Structure à l’américaine !

Le concept de Family Office a fait son apparition aux États-Unis au cours de la seconde moitié du XIXème siècle. Le Family Office est une structure de conseil et de suivi dédiée à une ou quelques personnes fortunées afin de les représenter auprès de l’ensemble de leurs prestataires de service quels que soient leurs domaines d’activité. Cela a commencé, avec des familles telles que les Rockefeller, Whittier, qui établirent pour leur compte, des structures ad hoc afin de contrôler elles-mêmes certains aspects de la gestion de leur patrimoine.

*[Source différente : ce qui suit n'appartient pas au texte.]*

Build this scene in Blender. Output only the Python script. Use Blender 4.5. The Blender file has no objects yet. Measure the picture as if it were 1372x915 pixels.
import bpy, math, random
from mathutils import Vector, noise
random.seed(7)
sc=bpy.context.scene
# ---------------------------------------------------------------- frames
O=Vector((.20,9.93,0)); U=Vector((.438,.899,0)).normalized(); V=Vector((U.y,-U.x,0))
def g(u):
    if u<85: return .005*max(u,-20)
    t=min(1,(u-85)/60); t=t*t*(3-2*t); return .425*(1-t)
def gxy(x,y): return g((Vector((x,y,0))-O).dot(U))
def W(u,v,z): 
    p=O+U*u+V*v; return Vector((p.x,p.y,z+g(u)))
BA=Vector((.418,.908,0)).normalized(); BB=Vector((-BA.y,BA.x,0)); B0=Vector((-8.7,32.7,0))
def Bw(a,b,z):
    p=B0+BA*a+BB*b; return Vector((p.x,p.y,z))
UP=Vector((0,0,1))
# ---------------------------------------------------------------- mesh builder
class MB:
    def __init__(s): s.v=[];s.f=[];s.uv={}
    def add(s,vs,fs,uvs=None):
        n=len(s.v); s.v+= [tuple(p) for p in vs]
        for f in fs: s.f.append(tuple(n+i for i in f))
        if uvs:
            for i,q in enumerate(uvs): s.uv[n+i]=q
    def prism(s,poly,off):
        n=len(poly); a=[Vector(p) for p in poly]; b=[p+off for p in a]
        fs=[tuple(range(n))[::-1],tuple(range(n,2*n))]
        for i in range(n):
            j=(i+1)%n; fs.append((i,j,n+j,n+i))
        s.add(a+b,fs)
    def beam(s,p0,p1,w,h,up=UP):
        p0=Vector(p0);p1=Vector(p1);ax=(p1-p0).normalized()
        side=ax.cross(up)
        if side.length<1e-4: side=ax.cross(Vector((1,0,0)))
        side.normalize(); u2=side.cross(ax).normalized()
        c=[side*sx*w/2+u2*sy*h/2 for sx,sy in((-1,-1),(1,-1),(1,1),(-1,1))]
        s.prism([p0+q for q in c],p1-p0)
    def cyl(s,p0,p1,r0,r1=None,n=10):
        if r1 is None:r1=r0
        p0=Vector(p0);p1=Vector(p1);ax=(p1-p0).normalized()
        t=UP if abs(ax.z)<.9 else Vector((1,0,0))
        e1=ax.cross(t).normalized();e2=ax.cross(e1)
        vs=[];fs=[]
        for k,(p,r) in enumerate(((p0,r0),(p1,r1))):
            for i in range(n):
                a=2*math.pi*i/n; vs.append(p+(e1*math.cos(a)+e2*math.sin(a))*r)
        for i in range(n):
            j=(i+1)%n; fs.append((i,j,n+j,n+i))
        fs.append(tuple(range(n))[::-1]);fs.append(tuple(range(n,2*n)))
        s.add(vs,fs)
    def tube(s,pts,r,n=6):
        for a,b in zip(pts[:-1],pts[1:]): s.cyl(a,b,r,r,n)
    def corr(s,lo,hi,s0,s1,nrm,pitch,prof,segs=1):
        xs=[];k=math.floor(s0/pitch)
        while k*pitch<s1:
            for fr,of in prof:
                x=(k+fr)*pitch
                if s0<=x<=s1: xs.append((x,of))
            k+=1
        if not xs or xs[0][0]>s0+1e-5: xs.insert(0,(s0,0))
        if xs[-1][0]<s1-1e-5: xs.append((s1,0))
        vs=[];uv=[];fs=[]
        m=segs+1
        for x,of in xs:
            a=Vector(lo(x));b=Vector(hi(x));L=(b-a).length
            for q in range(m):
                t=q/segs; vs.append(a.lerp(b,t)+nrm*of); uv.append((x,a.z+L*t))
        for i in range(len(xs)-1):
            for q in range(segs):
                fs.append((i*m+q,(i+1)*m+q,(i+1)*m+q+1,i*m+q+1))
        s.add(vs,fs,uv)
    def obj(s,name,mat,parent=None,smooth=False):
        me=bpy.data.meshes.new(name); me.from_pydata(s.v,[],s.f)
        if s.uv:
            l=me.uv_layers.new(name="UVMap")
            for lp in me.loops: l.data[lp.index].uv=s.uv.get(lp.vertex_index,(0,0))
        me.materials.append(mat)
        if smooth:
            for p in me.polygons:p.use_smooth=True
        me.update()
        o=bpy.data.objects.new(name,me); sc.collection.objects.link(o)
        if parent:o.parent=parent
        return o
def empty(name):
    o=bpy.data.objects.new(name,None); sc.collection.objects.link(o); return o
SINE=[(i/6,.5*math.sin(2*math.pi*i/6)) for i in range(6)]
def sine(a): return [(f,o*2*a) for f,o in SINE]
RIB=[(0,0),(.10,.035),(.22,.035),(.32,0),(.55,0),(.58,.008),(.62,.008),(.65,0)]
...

Ainsi, naquirent les premiers «single family offices». Structures détenues à 100% par une famille, principalement dirigées par un ou plusieurs de leurs membres et dédiées à un éventail de tâches pouvant aller de la gestion de la fortune familiale, l’allocation d’actifs, la supervision d’établissements bancaires, le reporting consolidé, l’attribution de performances, à l’optimalisation juridique et fiscale du patrimoine. Bref, une sorte de banque d’investissement privé, qui gère les actifs de la famille. Depuis quelques décennies, ce modèle de structure a été emprunté par les familles régnantes dans le monde. En Angleterre, en Belgique et en Hollande, mais aussi très répandu au Moyen-Orient. Ce modèle allie la discrétion d’une banque privée et la meilleure des performances puisque, très souvent, ils emploient des banquiers de renom.